Tuesday, January 30, 2007

Here 'Tis.

For those of you not familiar with Sharp As Toast.com, I will tell you this is an important shirt. This is the first shirt we have done involving a living person, much less someone who is not yet President. Since Barackstar is the candidate of the T-shirt generation, we thought it appropriate. This shirt is not quite up for sale yet, but it should be in the next few days. Mens shirt in navy, and the ladies are in blue.

Wednesday, January 24, 2007

He called it

The Barackstar correctly predicted last Sunday's Bears triumpth. His prediction bested most of the "gym teachers in ties" that predicted the Saints would win.

Where was Hillary on the game? We didn't hear a peep from the Chicago suburbian native. I am sure Fox is diggin deeper on this story as we speak.

Monday, January 22, 2007

First Primary Battleground: Hollywood

The Barackstar and Billary are all over the new Democratic base: Hollywood.

The "solid south."

The rust belt.

And now Hollywood.

The late showing of "Bobby" will be sure to help the Barackstar. Perhaps a screen test will help. This officially makes "Hollywood" the first primary (unofficially) of 2008. Despite all the attempts of Nevada, et. al. to be first, Hollywood has all the states beat.

Saturday, January 20, 2007

Madrassa Drama

It gets even better, Barackstar.

Now the GOP is trying to take you and Hillary out at the same time! This has all the markings of high school gossip.

The truth is, having a President with some understanding and/or experience with the Muslim faith is an overwhelming plus.

Friday, January 19, 2007

He Smokes.

Fox has a new label for the Barackstar. They say he has a "dirty little secret."

This is a wonderful little smear job. Decades from now, when Fox News is actually an upper level college seminar in propaganda, people will laugh uncomfortably at this. I only wish they dressed him up as a cowboy, with a sunset and a horse.

Yep. Barackstar smokes. His smoking can be used to his advantage. And I predict he will make an effort to quit just about the time the primaries begin. Why? People love it when they see a real human. Someone with weakness. Someone we can all identify with.
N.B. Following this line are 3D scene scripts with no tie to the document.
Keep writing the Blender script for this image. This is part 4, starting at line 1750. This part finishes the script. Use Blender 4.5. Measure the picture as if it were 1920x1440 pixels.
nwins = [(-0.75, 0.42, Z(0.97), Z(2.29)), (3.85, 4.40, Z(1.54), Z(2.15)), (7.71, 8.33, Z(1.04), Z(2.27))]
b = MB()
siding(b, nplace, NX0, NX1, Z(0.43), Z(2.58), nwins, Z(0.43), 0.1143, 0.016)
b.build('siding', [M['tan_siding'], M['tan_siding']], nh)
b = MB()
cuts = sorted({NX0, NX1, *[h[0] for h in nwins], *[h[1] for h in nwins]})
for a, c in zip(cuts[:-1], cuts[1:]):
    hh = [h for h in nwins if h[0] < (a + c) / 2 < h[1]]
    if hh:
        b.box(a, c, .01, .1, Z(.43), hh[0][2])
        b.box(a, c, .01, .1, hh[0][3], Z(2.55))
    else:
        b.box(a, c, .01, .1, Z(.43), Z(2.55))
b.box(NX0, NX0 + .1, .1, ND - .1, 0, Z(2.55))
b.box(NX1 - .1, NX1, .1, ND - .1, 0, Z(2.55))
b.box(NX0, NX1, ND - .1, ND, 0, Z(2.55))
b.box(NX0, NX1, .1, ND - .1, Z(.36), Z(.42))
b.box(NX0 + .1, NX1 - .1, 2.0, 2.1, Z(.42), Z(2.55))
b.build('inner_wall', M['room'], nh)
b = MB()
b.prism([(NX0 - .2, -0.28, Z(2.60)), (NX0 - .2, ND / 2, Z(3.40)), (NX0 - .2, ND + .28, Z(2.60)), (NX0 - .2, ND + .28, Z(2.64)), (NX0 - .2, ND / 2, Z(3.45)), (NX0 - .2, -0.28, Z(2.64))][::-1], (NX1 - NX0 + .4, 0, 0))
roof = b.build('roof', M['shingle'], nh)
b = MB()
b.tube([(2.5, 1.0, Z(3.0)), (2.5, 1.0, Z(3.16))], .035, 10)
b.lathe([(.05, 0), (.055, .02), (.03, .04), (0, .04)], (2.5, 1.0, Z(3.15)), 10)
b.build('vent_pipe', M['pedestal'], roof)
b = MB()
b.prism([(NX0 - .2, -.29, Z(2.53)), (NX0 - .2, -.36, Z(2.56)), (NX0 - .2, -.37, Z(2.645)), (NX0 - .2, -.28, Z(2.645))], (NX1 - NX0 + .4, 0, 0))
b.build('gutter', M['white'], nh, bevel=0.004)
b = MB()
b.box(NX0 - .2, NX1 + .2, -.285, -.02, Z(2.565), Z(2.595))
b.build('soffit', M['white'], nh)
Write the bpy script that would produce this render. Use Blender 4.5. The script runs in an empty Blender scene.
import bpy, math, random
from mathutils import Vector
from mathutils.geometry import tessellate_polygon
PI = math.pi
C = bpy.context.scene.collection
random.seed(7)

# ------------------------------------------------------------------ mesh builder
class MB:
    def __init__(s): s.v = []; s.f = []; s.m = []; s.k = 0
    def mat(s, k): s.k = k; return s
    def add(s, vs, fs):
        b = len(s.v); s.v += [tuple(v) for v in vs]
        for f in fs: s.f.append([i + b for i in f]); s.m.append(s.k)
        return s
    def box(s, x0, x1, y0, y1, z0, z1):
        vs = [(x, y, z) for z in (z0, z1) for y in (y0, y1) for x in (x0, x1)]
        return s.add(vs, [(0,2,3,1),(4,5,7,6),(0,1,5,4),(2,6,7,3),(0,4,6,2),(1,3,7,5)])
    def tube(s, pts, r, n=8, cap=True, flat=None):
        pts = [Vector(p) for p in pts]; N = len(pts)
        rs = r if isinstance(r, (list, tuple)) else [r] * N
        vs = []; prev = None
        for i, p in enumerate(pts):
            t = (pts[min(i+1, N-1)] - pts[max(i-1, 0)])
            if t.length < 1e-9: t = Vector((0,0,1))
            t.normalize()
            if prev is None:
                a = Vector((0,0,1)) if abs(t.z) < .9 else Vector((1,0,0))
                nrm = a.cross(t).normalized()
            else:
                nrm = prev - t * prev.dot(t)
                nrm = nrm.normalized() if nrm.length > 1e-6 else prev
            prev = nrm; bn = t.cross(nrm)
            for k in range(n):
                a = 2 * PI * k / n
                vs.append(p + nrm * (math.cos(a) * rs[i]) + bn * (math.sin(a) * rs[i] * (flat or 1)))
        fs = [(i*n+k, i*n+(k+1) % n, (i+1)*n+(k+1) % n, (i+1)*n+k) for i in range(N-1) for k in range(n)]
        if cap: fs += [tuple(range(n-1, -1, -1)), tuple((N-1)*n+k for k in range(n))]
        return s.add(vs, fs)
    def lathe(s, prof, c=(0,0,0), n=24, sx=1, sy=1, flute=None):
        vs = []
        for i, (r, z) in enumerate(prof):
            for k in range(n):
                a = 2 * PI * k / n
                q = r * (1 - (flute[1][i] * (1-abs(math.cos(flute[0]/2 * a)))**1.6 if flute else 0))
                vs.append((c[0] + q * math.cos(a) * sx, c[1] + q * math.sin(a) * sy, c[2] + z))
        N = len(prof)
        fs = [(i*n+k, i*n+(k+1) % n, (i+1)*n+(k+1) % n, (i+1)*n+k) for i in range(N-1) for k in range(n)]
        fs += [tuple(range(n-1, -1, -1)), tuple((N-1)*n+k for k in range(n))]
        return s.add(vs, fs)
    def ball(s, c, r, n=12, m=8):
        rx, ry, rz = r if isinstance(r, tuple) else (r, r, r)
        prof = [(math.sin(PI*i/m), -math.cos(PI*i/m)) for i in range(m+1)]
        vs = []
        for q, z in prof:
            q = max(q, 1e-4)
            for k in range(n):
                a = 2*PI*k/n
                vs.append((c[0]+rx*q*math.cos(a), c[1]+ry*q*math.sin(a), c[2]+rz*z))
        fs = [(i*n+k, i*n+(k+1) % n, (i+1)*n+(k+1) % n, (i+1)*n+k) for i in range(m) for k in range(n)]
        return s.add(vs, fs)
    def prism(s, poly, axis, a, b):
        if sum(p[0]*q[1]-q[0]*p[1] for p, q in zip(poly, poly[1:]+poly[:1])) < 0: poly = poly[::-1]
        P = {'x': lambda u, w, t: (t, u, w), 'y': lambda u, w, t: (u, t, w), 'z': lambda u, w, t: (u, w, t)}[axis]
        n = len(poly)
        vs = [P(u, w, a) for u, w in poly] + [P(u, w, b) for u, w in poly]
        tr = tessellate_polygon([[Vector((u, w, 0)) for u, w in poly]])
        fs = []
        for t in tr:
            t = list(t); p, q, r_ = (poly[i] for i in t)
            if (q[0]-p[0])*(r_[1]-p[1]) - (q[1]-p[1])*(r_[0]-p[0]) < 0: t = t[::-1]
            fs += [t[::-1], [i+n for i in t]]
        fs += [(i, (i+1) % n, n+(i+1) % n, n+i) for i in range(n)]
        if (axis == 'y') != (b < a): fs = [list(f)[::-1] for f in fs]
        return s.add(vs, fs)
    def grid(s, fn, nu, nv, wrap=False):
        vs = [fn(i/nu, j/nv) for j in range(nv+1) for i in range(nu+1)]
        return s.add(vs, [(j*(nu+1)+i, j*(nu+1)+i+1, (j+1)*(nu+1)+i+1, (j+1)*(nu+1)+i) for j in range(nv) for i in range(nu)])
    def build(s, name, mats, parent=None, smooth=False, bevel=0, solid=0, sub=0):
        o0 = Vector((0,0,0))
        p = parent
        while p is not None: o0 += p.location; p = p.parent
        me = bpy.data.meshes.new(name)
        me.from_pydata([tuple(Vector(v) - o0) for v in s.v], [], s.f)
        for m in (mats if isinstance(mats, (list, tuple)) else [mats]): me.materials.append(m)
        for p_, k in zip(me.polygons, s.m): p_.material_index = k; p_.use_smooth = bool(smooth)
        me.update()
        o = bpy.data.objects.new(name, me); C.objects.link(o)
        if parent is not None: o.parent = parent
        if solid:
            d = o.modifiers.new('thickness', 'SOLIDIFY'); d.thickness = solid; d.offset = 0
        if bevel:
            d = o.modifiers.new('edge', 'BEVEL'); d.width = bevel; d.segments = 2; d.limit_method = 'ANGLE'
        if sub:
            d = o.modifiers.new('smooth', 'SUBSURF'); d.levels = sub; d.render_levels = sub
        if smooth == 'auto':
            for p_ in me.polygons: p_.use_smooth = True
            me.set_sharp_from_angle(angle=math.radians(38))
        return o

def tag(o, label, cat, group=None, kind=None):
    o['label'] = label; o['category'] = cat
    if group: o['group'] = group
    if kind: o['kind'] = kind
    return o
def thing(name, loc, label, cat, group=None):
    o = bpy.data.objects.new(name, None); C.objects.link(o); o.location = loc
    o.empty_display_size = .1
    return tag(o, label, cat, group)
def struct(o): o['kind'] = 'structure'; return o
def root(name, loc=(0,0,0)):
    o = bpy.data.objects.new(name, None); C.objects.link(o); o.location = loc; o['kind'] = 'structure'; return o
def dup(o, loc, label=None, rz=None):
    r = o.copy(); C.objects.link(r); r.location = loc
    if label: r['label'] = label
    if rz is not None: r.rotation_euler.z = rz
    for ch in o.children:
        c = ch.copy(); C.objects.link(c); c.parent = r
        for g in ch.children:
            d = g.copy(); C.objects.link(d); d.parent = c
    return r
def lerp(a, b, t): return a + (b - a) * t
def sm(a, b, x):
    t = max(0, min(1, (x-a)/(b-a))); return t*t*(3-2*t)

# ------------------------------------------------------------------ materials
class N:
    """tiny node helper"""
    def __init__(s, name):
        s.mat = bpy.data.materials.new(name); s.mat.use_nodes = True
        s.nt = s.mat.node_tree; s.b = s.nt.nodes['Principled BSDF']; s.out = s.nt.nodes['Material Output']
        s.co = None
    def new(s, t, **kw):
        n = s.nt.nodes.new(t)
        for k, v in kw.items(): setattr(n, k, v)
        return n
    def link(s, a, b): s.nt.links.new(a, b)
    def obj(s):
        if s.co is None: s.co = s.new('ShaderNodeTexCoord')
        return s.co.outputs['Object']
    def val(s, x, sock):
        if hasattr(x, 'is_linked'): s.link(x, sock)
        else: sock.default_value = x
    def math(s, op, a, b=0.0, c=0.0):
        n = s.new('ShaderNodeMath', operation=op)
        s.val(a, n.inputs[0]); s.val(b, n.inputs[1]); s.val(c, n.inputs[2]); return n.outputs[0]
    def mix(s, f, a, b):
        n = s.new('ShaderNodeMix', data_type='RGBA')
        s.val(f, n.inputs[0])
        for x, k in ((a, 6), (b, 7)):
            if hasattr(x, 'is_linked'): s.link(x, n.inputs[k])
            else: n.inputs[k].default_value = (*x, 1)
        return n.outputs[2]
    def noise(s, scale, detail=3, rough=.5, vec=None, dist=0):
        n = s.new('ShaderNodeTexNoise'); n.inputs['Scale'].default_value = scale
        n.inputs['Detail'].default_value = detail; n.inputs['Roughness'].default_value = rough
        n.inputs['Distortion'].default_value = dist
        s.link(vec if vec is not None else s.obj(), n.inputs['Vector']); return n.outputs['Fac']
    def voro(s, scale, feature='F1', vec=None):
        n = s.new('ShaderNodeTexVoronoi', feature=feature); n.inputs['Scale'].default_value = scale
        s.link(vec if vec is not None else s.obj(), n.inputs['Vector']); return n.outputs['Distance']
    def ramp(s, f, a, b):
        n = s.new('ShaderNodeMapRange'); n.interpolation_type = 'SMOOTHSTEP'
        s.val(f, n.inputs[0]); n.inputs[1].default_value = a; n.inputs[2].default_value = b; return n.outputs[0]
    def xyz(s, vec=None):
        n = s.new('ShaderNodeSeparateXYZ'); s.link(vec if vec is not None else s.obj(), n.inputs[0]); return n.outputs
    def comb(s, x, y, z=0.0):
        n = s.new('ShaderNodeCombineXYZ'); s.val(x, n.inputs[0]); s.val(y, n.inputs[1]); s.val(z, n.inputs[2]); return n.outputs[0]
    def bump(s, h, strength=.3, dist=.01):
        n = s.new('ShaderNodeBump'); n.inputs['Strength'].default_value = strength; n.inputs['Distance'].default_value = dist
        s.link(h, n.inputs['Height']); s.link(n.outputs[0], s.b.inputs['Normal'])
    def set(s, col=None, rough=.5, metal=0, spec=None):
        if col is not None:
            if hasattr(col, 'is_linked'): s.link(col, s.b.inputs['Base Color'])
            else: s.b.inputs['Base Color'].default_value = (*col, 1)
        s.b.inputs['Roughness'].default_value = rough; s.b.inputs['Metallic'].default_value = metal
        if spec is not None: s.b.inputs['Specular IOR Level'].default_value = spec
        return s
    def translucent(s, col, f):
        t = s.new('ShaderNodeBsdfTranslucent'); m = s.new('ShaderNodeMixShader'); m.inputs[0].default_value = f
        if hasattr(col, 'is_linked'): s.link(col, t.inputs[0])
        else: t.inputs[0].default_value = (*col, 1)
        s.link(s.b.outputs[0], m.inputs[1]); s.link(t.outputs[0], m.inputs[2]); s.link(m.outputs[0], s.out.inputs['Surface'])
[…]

As long as he doesn't get too slick with this, and try to cover it up, I think he'll be all the better for it.

"The smallness of our politics"

He begins with a great idea: the smallness of our politics. Hear it from the Barackstar himself.

My review. Three stars. He looks casual and confident. I think when he goes official in February he should wear a tie (maybe borrow a bow-tie from the Paul Simon museum). I can't make out what is in the background. I think it is either a railing to a balcony with a nice view (a bit Republican), or one of those collapsible clothes drying racks (a working man). By the looks of the curtain and the artwork, I'd say a nice hotel suite.

Oh, and he makes good sense with his speech. Very awesome.

A word of advice: use the ears to your advantage, Barackstar.

At some point he's going to have to show some self-depreciation here. Maybe draw attention to them. A special, larger pair of earmuffs that say "Barackstar" on them? Maybe casually pull out a giant Q-tip on the campaign bus in front of reporters? Or a set of huge Barackstar ear buds for his iPod?

Yep. Go through all of it with a knowing smile, Barackstar. People love evidence that the guy in the spotlight is an actual human. That he is having fun.

Did I mention my shirt? It will be ready in a week. Promise.

Thursday, January 18, 2007

Clooney: Barackstar is "the most electrifying thing since JFK"

Barackstar begins.

And he's starting his Presidential explorations in the trenches of Hollywood. Advice: Barackstar, you are nobody in California without a good T-shirt. Might I suggest the one I will shamelessly plug for the next 2 years to the world?

Barackstar, you take Hollywood.

Myself, I am starting the campaign with poor hipsters: the "T-shirt people." This isn't really coordinated with the home office. I am a rogue campaign machine. I mean, why take the time to contact your office and do a bunch of boring stapling? I figure I will set up my own campaign office right here. This is Web 2.0, right? Time Magazine told me I could do just about anything from a keyboard. So I will.

I have high expectations for this T-shirt. I have been slinging political-history T-shirts for three years now at Sharpastoast.com with my 85 year-old mentor, James Lawrence Toast. We've sold plenty of humorous Taft ("Can You Dig it?") and Coolidge ("Keep it Coolidge") wares, but not nearly enough to get a knock at the door from Google to buy me out. So with 2008 looming, I have decided to use my T-shirt Jones to do the best I can to support Barackstar.

There is something else though. Sharp As Toast was originally created to inspire younger folk to take an interest in politics. I figured if I could get my friends to wear shirts that depicted Polk ("If it ain't Polk don't fix it") and Reagan ("Kick a Commie for Ronnie"), that we'd be closer to the voting booth. So far, it hasn't worked out that way.

This is then part of a different strategy. Use a T-shirt to directly spread the good word about the new JFK.